● Written task
Render the following material again verbatim, leaving nothing out.

● Material provided
--- START ---

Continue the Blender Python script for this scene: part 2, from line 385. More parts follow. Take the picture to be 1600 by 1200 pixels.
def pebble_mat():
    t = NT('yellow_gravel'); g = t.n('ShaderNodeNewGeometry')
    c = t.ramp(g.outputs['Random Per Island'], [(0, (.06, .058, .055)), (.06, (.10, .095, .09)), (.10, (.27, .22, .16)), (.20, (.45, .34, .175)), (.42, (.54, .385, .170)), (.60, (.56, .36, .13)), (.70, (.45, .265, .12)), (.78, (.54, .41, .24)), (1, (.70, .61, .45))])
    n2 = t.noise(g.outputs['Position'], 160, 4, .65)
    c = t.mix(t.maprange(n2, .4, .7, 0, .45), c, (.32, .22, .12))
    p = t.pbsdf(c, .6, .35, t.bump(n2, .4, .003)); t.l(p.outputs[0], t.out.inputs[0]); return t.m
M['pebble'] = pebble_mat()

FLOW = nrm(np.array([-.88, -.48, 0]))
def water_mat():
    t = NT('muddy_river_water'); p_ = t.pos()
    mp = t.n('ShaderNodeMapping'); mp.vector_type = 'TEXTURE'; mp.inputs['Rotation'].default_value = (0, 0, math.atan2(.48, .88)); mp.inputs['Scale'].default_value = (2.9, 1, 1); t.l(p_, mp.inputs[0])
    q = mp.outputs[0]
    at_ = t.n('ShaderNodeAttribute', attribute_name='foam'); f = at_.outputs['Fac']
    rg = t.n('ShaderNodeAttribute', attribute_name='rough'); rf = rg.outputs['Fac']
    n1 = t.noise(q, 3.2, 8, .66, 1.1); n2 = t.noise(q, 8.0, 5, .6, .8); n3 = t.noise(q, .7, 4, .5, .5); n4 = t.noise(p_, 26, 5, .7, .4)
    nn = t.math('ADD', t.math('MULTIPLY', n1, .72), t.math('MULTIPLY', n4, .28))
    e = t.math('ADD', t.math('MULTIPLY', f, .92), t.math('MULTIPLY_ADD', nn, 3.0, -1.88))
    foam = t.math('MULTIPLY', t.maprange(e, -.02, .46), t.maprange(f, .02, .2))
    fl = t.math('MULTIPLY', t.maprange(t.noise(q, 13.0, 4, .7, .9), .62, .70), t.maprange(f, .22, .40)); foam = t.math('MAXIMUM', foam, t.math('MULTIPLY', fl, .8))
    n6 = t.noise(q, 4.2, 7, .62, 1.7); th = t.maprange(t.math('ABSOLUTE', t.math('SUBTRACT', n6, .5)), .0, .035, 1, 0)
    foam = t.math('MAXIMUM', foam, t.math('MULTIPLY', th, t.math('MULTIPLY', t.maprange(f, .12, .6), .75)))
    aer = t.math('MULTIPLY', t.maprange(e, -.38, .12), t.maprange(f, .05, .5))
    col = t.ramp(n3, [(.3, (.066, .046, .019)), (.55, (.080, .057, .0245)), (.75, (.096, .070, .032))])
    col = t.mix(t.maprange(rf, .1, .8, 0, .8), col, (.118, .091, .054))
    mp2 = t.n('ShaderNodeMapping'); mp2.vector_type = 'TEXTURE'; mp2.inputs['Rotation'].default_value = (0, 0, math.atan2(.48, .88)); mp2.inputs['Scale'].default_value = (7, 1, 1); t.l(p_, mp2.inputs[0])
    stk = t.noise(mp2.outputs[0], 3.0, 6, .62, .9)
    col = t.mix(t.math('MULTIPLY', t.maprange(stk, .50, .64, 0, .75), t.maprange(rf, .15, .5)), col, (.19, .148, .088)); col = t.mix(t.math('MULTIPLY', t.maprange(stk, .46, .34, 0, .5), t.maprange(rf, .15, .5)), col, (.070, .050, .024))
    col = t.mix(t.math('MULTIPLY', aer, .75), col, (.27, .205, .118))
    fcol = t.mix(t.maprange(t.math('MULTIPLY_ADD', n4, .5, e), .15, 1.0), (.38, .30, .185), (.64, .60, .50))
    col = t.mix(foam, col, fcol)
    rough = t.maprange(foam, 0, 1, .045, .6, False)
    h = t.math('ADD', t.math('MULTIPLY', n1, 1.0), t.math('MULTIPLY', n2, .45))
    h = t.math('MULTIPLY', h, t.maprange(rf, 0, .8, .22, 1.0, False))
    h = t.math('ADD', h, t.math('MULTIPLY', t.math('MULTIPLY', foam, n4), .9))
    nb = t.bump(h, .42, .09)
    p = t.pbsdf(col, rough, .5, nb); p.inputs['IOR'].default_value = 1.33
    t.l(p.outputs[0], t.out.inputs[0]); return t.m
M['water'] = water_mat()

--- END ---

● The result
Continue the Blender Python script for this scene: part 2, from line 385. More parts follow. Take the picture to be 1600 by 1200 pixels.
def pebble_mat():
    t = NT('yellow_gravel'); g = t.n('ShaderNodeNewGeometry')
    c = t.ramp(g.outputs['Random Per Island'], [(0, (.06, .058, .055)), (.06, (.10, .095, .09)), (.10, (.27, .22, .16)), (.20, (.45, .34, .175)), (.42, (.54, .385, .170)), (.60, (.56, .36, .13)), (.70, (.45, .265, .12)), (.78, (.54, .41, .24)), (1, (.70, .61, .45))])
    n2 = t.noise(g.outputs['Position'], 160, 4, .65)
    c = t.mix(t.maprange(n2, .4, .7, 0, .45), c, (.32, .22, .12))
    p = t.pbsdf(c, .6, .35, t.bump(n2, .4, .003)); t.l(p.outputs[0], t.out.inputs[0]); return t.m
M['pebble'] = pebble_mat()

FLOW = nrm(np.array([-.88, -.48, 0]))
def water_mat():
    t = NT('muddy_river_water'); p_ = t.pos()
    mp = t.n('ShaderNodeMapping'); mp.vector_type = 'TEXTURE'; mp.inputs['Rotation'].default_value = (0, 0, math.atan2(.48, .88)); mp.inputs['Scale'].default_value = (2.9, 1, 1); t.l(p_, mp.inputs[0])
    q = mp.outputs[0]
    at_ = t.n('ShaderNodeAttribute', attribute_name='foam'); f = at_.outputs['Fac']
    rg = t.n('ShaderNodeAttribute', attribute_name='rough'); rf = rg.outputs['Fac']
    n1 = t.noise(q, 3.2, 8, .66, 1.1); n2 = t.noise(q, 8.0, 5, .6, .8); n3 = t.noise(q, .7, 4, .5, .5); n4 = t.noise(p_, 26, 5, .7, .4)
    nn = t.math('ADD', t.math('MULTIPLY', n1, .72), t.math('MULTIPLY', n4, .28))
    e = t.math('ADD', t.math('MULTIPLY', f, .92), t.math('MULTIPLY_ADD', nn, 3.0, -1.88))
    foam = t.math('MULTIPLY', t.maprange(e, -.02, .46), t.maprange(f, .02, .2))
    fl = t.math('MULTIPLY', t.maprange(t.noise(q, 13.0, 4, .7, .9), .62, .70), t.maprange(f, .22, .40)); foam = t.math('MAXIMUM', foam, t.math('MULTIPLY', fl, .8))
    n6 = t.noise(q, 4.2, 7, .62, 1.7); th = t.maprange(t.math('ABSOLUTE', t.math('SUBTRACT', n6, .5)), .0, .035, 1, 0)
    foam = t.math('MAXIMUM', foam, t.math('MULTIPLY', th, t.math('MULTIPLY', t.maprange(f, .12, .6), .75)))
    aer = t.math('MULTIPLY', t.maprange(e, -.38, .12), t.maprange(f, .05, .5))
    col = t.ramp(n3, [(.3, (.066, .046, .019)), (.55, (.080, .057, .0245)), (.75, (.096, .070, .032))])
    col = t.mix(t.maprange(rf, .1, .8, 0, .8), col, (.118, .091, .054))
    mp2 = t.n('ShaderNodeMapping'); mp2.vector_type = 'TEXTURE'; mp2.inputs['Rotation'].default_value = (0, 0, math.atan2(.48, .88)); mp2.inputs['Scale'].default_value = (7, 1, 1); t.l(p_, mp2.inputs[0])
    stk = t.noise(mp2.outputs[0], 3.0, 6, .62, .9)
    col = t.mix(t.math('MULTIPLY', t.maprange(stk, .50, .64, 0, .75), t.maprange(rf, .15, .5)), col, (.19, .148, .088)); col = t.mix(t.math('MULTIPLY', t.maprange(stk, .46, .34, 0, .5), t.maprange(rf, .15, .5)), col, (.070, .050, .024))
    col = t.mix(t.math('MULTIPLY', aer, .75), col, (.27, .205, .118))
    fcol = t.mix(t.maprange(t.math('MULTIPLY_ADD', n4, .5, e), .15, 1.0), (.38, .30, .185), (.64, .60, .50))
    col = t.mix(foam, col, fcol)
    rough = t.maprange(foam, 0, 1, .045, .6, False)
    h = t.math('ADD', t.math('MULTIPLY', n1, 1.0), t.math('MULTIPLY', n2, .45))
    h = t.math('MULTIPLY', h, t.maprange(rf, 0, .8, .22, 1.0, False))
    h = t.math('ADD', h, t.math('MULTIPLY', t.math('MULTIPLY', foam, n4), .9))
    nb = t.bump(h, .42, .09)
    p = t.pbsdf(col, rough, .5, nb); p.inputs['IOR'].default_value = 1.33
    t.l(p.outputs[0], t.out.inputs[0]); return t.m
M['water'] = water_mat()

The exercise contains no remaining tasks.